# DATASET SECTION:
--- Begin ---

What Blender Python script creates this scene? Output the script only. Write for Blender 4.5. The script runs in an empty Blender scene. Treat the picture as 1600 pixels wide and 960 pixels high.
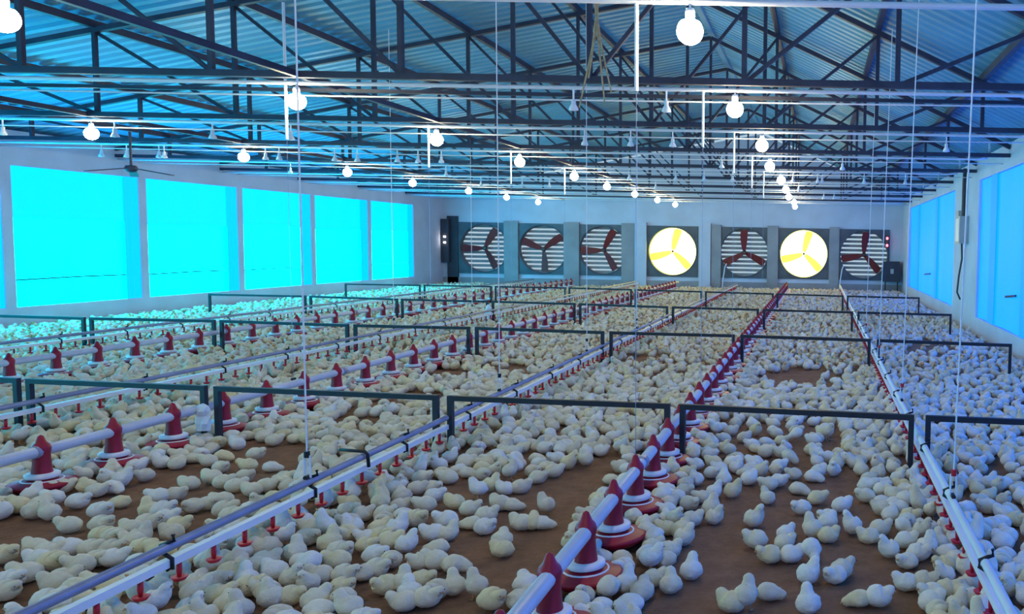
import bpy, math, random
import numpy as np
from mathutils import Matrix, Vector

R = random.Random(7)
PI = math.pi
scene = bpy.context.scene
col = scene.collection

# ------------------------------------------------------------------ camera
F_PX, PPX, PPY, CAM_H = 1330.0, 1278.0, 480.0, 1.45
PITCH, ROLL = math.atan(97.0 / F_PX), 0.018
cam_d = bpy.data.cameras.new('camera')
cam = bpy.data.objects.new('camera', cam_d)
col.objects.link(cam)
scene.camera = cam
cam_d.sensor_width = 36.0
cam_d.lens = F_PX / 1600.0 * 36.0
cam_d.shift_x = (800.0 - PPX) / 1600.0
cam_d.clip_end = 200
CROT = Matrix.Rotation(PI / 2 - PITCH, 3, 'X') @ Matrix.Rotation(ROLL, 3, 'Z')
cam.matrix_world = Matrix.Translation((0, 0, CAM_H)) @ CROT.to_4x4()
CINV = CROT.transposed()

def ground(px, py, z=0.0):
    """the point of the horizontal plane z seen at a pixel of the photograph"""
    d = CROT @ Vector(((px - PPX) / F_PX, -(py - PPY) / F_PX, -1.0))
    t = (z - CAM_H) / d.z
    return Vector((d.x * t, d.y * t, z))

def at_depth(px, py, y):
    d = CROT @ Vector(((px - PPX) / F_PX, -(py - PPY) / F_PX, -1.0))
    t = y / d.y
    return Vector((d.x * t, y, CAM_H + d.z * t))

def project(x, y, z):
    c = CINV @ Vector((x, y, z - CAM_H))
    if c.z > -0.05:
        return None
    return PPX + F_PX * c.x / -c.z, PPY - F_PX * c.y / -c.z

# ------------------------------------------------------------------ light
world = bpy.data.worlds.new('world')
scene.world = world
world.use_nodes = True
bg = world.node_tree.nodes['Background']
bg.inputs['Color'].default_value = (0.62, 0.84, 1.0, 1)
bg.inputs['Strength'].default_value = 0.27
scene.view_settings.view_transform = 'Standard'
scene.view_settings.look = 'None'
scene.view_settings.exposure = 1.33
scene.view_settings.gamma = 1.0
scene.view_settings.use_curve_mapping = False
scene.cycles.use_denoising = True
scene.cycles.adaptive_threshold = 0.03
scene.cycles.max_bounces = 6
scene.cycles.diffuse_bounces = 3
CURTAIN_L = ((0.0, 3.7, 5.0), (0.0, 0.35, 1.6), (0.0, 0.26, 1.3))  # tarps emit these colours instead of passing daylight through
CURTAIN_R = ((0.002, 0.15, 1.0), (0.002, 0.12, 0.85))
BULB = (62.0, 53.0, 30.0)
FAN_GLOW = (3.4, 2.9, 0.46)

# ------------------------------------------------------------------ materials
MATS = {}
def mat(name, rgb, rough=0.6, metal=0.0, var=0.0, scale=8.0, rgb2=None, bump=0.0, bscale=60.0, emit=None, spec=0.4,
        sheen=0.0, sss=0.0, trans=0.0):
    m = bpy.data.materials.new(name)
    m.use_nodes = True
    nt = m.node_tree
    b = nt.nodes['Principled BSDF']
    b.inputs['Base Color'].default_value = (*rgb, 1)
    b.inputs['Roughness'].default_value = rough
    b.inputs['Metallic'].default_value = metal
    b.inputs['Specular IOR Level'].default_value = spec
    if sheen:
        b.inputs['Sheen Weight'].default_value = sheen
    if emit:
        s = max(emit)
        b.inputs['Emission Color'].default_value = (emit[0] / s, emit[1] / s, emit[2] / s, 1)
        b.inputs['Emission Strength'].default_value = s
    if var or rgb2:
        tc = nt.nodes.new('ShaderNodeTexCoord')
        n = nt.nodes.new('ShaderNodeTexNoise')
        n.inputs['Scale'].default_value = scale
        n.inputs['Detail'].default_value = 4
        nt.links.new(tc.outputs['Object'], n.inputs['Vector'])
        r = nt.nodes.new('ShaderNodeValToRGB')
        c2 = rgb2 or tuple(max(0, c * (1 - var)) for c in rgb)
        r.color_ramp.elements[0].position = 0.34
        r.color_ramp.elements[1].position = 0.66
        r.color_ramp.elements[0].color = (*c2, 1)
        r.color_ramp.elements[1].color = (*rgb, 1)
        nt.links.new(n.outputs['Fac'], r.inputs['Fac'])
        nt.links.new(r.outputs['Color'], b.inputs['Base Color'])
    if bump:
        tc = nt.nodes.new('ShaderNodeTexCoord')
        n = nt.nodes.new('ShaderNodeTexNoise')
        n.inputs['Scale'].default_value = bscale
        n.inputs['Detail'].default_value = 3
        nt.links.new(tc.outputs['Object'], n.inputs['Vector'])
        bp = nt.nodes.new('ShaderNodeBump')
        bp.inputs['Strength'].default_value = bump
        bp.inputs['Distance'].default_value = 0.02
        nt.links.new(n.outputs['Fac'], bp.inputs['Height'])
        nt.links.new(bp.outputs['Normal'], b.inputs['Normal'])
    MATS[name] = m
    return m

mat('litter', (0.40, 0.225, 0.145), 0.95, rgb2=(0.26, 0.14, 0.09), scale=9.0, bump=1.0, bscale=34, spec=0.1)
nt_ = MATS['litter'].node_tree
for n_ in nt_.nodes:
    if n_.type == 'TEX_NOISE':
        n_.inputs['Detail'].default_value = 9
        n_.inputs['Roughness'].default_value = 0.72
mat('plaster', (0.56, 0.67, 0.84), 0.8, var=0.12, scale=1.6, bump=0.15, bscale=12)
mat('plaster_grey', (0.33, 0.37, 0.42), 0.8, var=0.18, scale=2.2, bump=0.15, bscale=12)
mat('roof_metal', (0.13, 0.42, 0.66), 0.5, metal=0.15, var=0.16, scale=0.9)
mat('steel_dark', (0.050, 0.054, 0.095), 0.55, var=0.35, scale=5)
mat('fence_black', (0.018, 0.024, 0.040), 0.5, var=0.3, scale=9)
mat('pipe_white', (0.80, 0.84, 0.90), 0.4, var=0.06, scale=6)
mat('pipe_grey', (0.34, 0.36, 0.50), 0.35, metal=0.3, var=0.15, scale=10)
mat('feed_tube', (0.66, 0.70, 0.80), 0.38, metal=0.1, var=0.12, scale=7)
mat('feeder_red', (0.38, 0.010, 0.035), 0.42, var=0.18, scale=9)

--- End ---

# GOAL:
Restate the entire listing word for word, excluding pictures.

# WRITTEN ANSWER:
What Blender Python script creates this scene? Output the script only. Write for Blender 4.5. The script runs in an empty Blender scene. Treat the picture as 1600 pixels wide and 960 pixels high.
import bpy, math, random
import numpy as np
from mathutils import Matrix, Vector

R = random.Random(7)
PI = math.pi
scene = bpy.context.scene
col = scene.collection

# ------------------------------------------------------------------ camera
F_PX, PPX, PPY, CAM_H = 1330.0, 1278.0, 480.0, 1.45
PITCH, ROLL = math.atan(97.0 / F_PX), 0.018
cam_d = bpy.data.cameras.new('camera')
cam = bpy.data.objects.new('camera', cam_d)
col.objects.link(cam)
scene.camera = cam
cam_d.sensor_width = 36.0
cam_d.lens = F_PX / 1600.0 * 36.0
cam_d.shift_x = (800.0 - PPX) / 1600.0
cam_d.clip_end = 200
CROT = Matrix.Rotation(PI / 2 - PITCH, 3, 'X') @ Matrix.Rotation(ROLL, 3, 'Z')
cam.matrix_world = Matrix.Translation((0, 0, CAM_H)) @ CROT.to_4x4()
CINV = CROT.transposed()

def ground(px, py, z=0.0):
    """the point of the horizontal plane z seen at a pixel of the photograph"""
    d = CROT @ Vector(((px - PPX) / F_PX, -(py - PPY) / F_PX, -1.0))
    t = (z - CAM_H) / d.z
    return Vector((d.x * t, d.y * t, z))

def at_depth(px, py, y):
    d = CROT @ Vector(((px - PPX) / F_PX, -(py - PPY) / F_PX, -1.0))
    t = y / d.y
    return Vector((d.x * t, y, CAM_H + d.z * t))

def project(x, y, z):
    c = CINV @ Vector((x, y, z - CAM_H))
    if c.z > -0.05:
        return None
    return PPX + F_PX * c.x / -c.z, PPY - F_PX * c.y / -c.z

# ------------------------------------------------------------------ light
world = bpy.data.worlds.new('world')
scene.world = world
world.use_nodes = True
bg = world.node_tree.nodes['Background']
bg.inputs['Color'].default_value = (0.62, 0.84, 1.0, 1)
bg.inputs['Strength'].default_value = 0.27
scene.view_settings.view_transform = 'Standard'
scene.view_settings.look = 'None'
scene.view_settings.exposure = 1.33
scene.view_settings.gamma = 1.0
scene.view_settings.use_curve_mapping = False
scene.cycles.use_denoising = True
scene.cycles.adaptive_threshold = 0.03
scene.cycles.max_bounces = 6
scene.cycles.diffuse_bounces = 3
CURTAIN_L = ((0.0, 3.7, 5.0), (0.0, 0.35, 1.6), (0.0, 0.26, 1.3))  # tarps emit these colours instead of passing daylight through
CURTAIN_R = ((0.002, 0.15, 1.0), (0.002, 0.12, 0.85))
BULB = (62.0, 53.0, 30.0)
FAN_GLOW = (3.4, 2.9, 0.46)

# ------------------------------------------------------------------ materials
MATS = {}
def mat(name, rgb, rough=0.6, metal=0.0, var=0.0, scale=8.0, rgb2=None, bump=0.0, bscale=60.0, emit=None, spec=0.4,
        sheen=0.0, sss=0.0, trans=0.0):
    m = bpy.data.materials.new(name)
    m.use_nodes = True
    nt = m.node_tree
    b = nt.nodes['Principled BSDF']
    b.inputs['Base Color'].default_value = (*rgb, 1)
    b.inputs['Roughness'].default_value = rough
    b.inputs['Metallic'].default_value = metal
    b.inputs['Specular IOR Level'].default_value = spec
    if sheen:
        b.inputs['Sheen Weight'].default_value = sheen
    if emit:
        s = max(emit)
        b.inputs['Emission Color'].default_value = (emit[0] / s, emit[1] / s, emit[2] / s, 1)
        b.inputs['Emission Strength'].default_value = s
    if var or rgb2:
        tc = nt.nodes.new('ShaderNodeTexCoord')
        n = nt.nodes.new('ShaderNodeTexNoise')
        n.inputs['Scale'].default_value = scale
        n.inputs['Detail'].default_value = 4
        nt.links.new(tc.outputs['Object'], n.inputs['Vector'])
        r = nt.nodes.new('ShaderNodeValToRGB')
        c2 = rgb2 or tuple(max(0, c * (1 - var)) for c in rgb)
        r.color_ramp.elements[0].position = 0.34
        r.color_ramp.elements[1].position = 0.66
        r.color_ramp.elements[0].color = (*c2, 1)
        r.color_ramp.elements[1].color = (*rgb, 1)
        nt.links.new(n.outputs['Fac'], r.inputs['Fac'])
        nt.links.new(r.outputs['Color'], b.inputs['Base Color'])
    if bump:
        tc = nt.nodes.new('ShaderNodeTexCoord')
        n = nt.nodes.new('ShaderNodeTexNoise')
        n.inputs['Scale'].default_value = bscale
        n.inputs['Detail'].default_value = 3
        nt.links.new(tc.outputs['Object'], n.inputs['Vector'])
        bp = nt.nodes.new('ShaderNodeBump')
        bp.inputs['Strength'].default_value = bump
        bp.inputs['Distance'].default_value = 0.02
        nt.links.new(n.outputs['Fac'], bp.inputs['Height'])
        nt.links.new(bp.outputs['Normal'], b.inputs['Normal'])
    MATS[name] = m
    return m

mat('litter', (0.40, 0.225, 0.145), 0.95, rgb2=(0.26, 0.14, 0.09), scale=9.0, bump=1.0, bscale=34, spec=0.1)
nt_ = MATS['litter'].node_tree
for n_ in nt_.nodes:
    if n_.type == 'TEX_NOISE':
        n_.inputs['Detail'].default_value = 9
        n_.inputs['Roughness'].default_value = 0.72
mat('plaster', (0.56, 0.67, 0.84), 0.8, var=0.12, scale=1.6, bump=0.15, bscale=12)
mat('plaster_grey', (0.33, 0.37, 0.42), 0.8, var=0.18, scale=2.2, bump=0.15, bscale=12)
mat('roof_metal', (0.13, 0.42, 0.66), 0.5, metal=0.15, var=0.16, scale=0.9)
mat('steel_dark', (0.050, 0.054, 0.095), 0.55, var=0.35, scale=5)
mat('fence_black', (0.018, 0.024, 0.040), 0.5, var=0.3, scale=9)
mat('pipe_white', (0.80, 0.84, 0.90), 0.4, var=0.06, scale=6)
mat('pipe_grey', (0.34, 0.36, 0.50), 0.35, metal=0.3, var=0.15, scale=10)
mat('feed_tube', (0.66, 0.70, 0.80), 0.38, metal=0.1, var=0.12, scale=7)
mat('feeder_red', (0.38, 0.010, 0.035), 0.42, var=0.18, scale=9)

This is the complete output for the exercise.